Saturday 23 January 2010

Unsettling, ambiguous, right

The Rake’s Progress, Royal Opera House, London

Music by Igor Stravinsky, Libretto by WH Auden and Chester Kallman, Director Robert Lepage

The spare brass harmonies that begin The Rake’s Progress are almost renaissance, if it were not for the dark edge of discord that sours them. But when the curtain goes up it’s on a blue sky and wide open country. A young couple lie on a red blanket in the summer heat, their gingham and denim outfits declaring that we’re in the innocent America of cowboy films. Innocent if it wasn’t for the ominous nodding donkey moving slowly behind them, pumping the oil out of the ground beneath the slow-drifting clouds.

It’s spring, they’re in love, but even if you’re not familiar with the Hogarth paintings or prints of the same name, you’ve probably guessed that the Rake’s progress will be downwards, not up. Young Tom Rakewell, sung with charm, energy and perfectly timed humour by Toby Spence, wants to be with Anne Trulove. But he doesn’t want to take up her father’s offer of a city job in a counting house. So when a slick, black figure emerges from the oil well, he ignores the obvious warning signs (black cowboy hat, shades, being called Nick Shadow) and happily agrees to go to the city with him and collect an unexpected inheritance.


This is a revival of the 2008 production by Robert Lepage, a deeply visual director, and it draws consciously and unashamedly on cinema and television. You can play ‘spot the movie’ as Anne finally goes after her errant love, driving through a projected city to Psycho-like violins. In other hands this could look lazy, but Lepage uses Hollywood confidently as setting, metaphor and visual vocabulary. As soon as Tom has left innocence behind, Shadow takes the Director’s chair, sitting aloft on a camera crane, megaphone in hand.

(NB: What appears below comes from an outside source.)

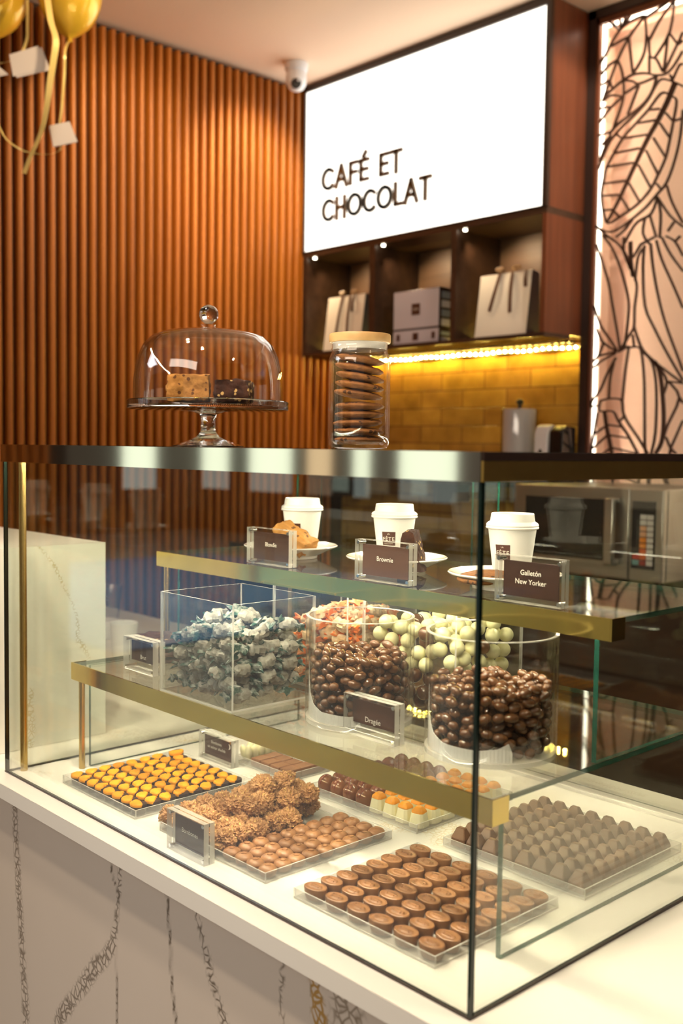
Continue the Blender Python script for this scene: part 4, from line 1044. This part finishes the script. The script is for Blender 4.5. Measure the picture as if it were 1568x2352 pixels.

And it fits the work. Both libretto and music treat cultural history as a rich store cupboard to be plundered for a virtuoso banquet.  Between Mozartian recitative – complete with harpsichord – and lyrical duets and trios, passages that wouldn’t be out of place in a film noir score (or an atonal chamber concert) place the opera firmly in the 20th century. The folktale storyline is echoed by folksong-like tunes and lyrics, and at times the singers address the audience directly, somewhere between Brecht and music hall.

True, there are points where the staging seems to have strayed away from the work. When Tom sings about the repetitive onslaught of London life, and how he can find darkness only in his heart, he should be immersed in the streetlit city. In this production he sits outside his trailer under a starry sky. When his wife sings first about her endless collection of pointless knick-knacks, and later about having lost them all to financial ruin, we have to take her word for it – the setting is a bare terrace, swimming pool and sea, all shining water and sky.

It’s a little surprising that Lepage throws in some contemporary soft targets for satire, As well as oil as the root of all evil, television is shoehorned in as – literally - the work of the devil. But next to the surreal imagination of the work itself, they pale into irrelevance. Sick of the emptiness of London life, Tom is persuaded to marry a fairground bearded lady in a spurious act of existential self-determination. Later, weary of money and marriage, he dreams of creating a machine that turns stones into bread, surely a more provocative act of human hubris than the invention of television advertising.


It would be easy to get the tone wrong, in a piece that moves nimbly from lyrical romance to humour to metaphysical tragedy. But all the performers hit the right spot every time, confidently taking the audience with them on a journey into moral ambiguity. Anne Truelove keeps her romantic heroine’s mission – to forgive and redeem Tom – through to the end, and Rosemary Joshua gives Anne complexity as well as heart and voice. Patricia Bardon as Baba the Turk moves on from broad-brush comedy to touchingly vulnerable resignation. Kyle Ketelson’s Nick Shadow drops his mesmerising charm to become chillingly powerful. What started out as a romp becomes very serious indeed.

Just when you think you’ve been through everything, the five main characters leap in front of the descending curtain. ‘Good people, just a moment!’ they sing. There’s a moral to draw, or several different morals. But mainly, that the Devil finds work for idle hands – which means , ‘Dear Sir, dear Madam, for you, and you, and you,’ and the performers are pointing at us as the house lights go up.

Yes, you could take that as a crude message from Robert Lepage, that we the opera audience are the idle rich, the idle, consumerist, oil-burning, television-watching rich. But it didn’t feel like that. It felt – unsettling. Ambiguous. Right.